Time: 1.00 - 2.00pm Venue: Room 3.21, Old Building, LSE (map)
Speaker: Luitgard A. M. Veraart (Department of Mathematics, LSE)
Seminar Title: Distress and default contagion in financial networks
 
Abstract

We develop a new model for solvency contagion that can be used for stress testing financial networks. In contrast to many existing models it allows for the spread of contagion already before the point of default and hence can account for contagion due to distress and mark-to-market losses. We propose a reduced form approach for modelling distress contagion. Our model contains classical default contagion models as special cases.
Furthermore, we provide analytical comparison results for different contagion models by deriving ordering results for certain outcome measures of stress tests. The ordering results hold true regardless of the underlying network structure.
In particular, we discuss how solvency contagion model can amplify, contain or pass on losses in financial networks. In this context, we highlight the important role of bankruptcy costs when modelling distress contagion.

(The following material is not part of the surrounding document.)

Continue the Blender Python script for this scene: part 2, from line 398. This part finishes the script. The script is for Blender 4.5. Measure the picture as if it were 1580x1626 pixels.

We provide an application of our new stress testing methodology to a data set used in a stress test by the European Banking Authority. We find that the risk from distress contagion is strongly dependent on the anticipated recovery rate in the case of default. While the existence of default costs is necessary in our setting to allow for distress contagion, only when default costs are low we observe a strong sensitivity with respect to the model parameters determining the shape of the decline of asset values due to distress contagion. If default costs are high, the high additional losses caused by bankruptcy dominate the overall outcome of the network.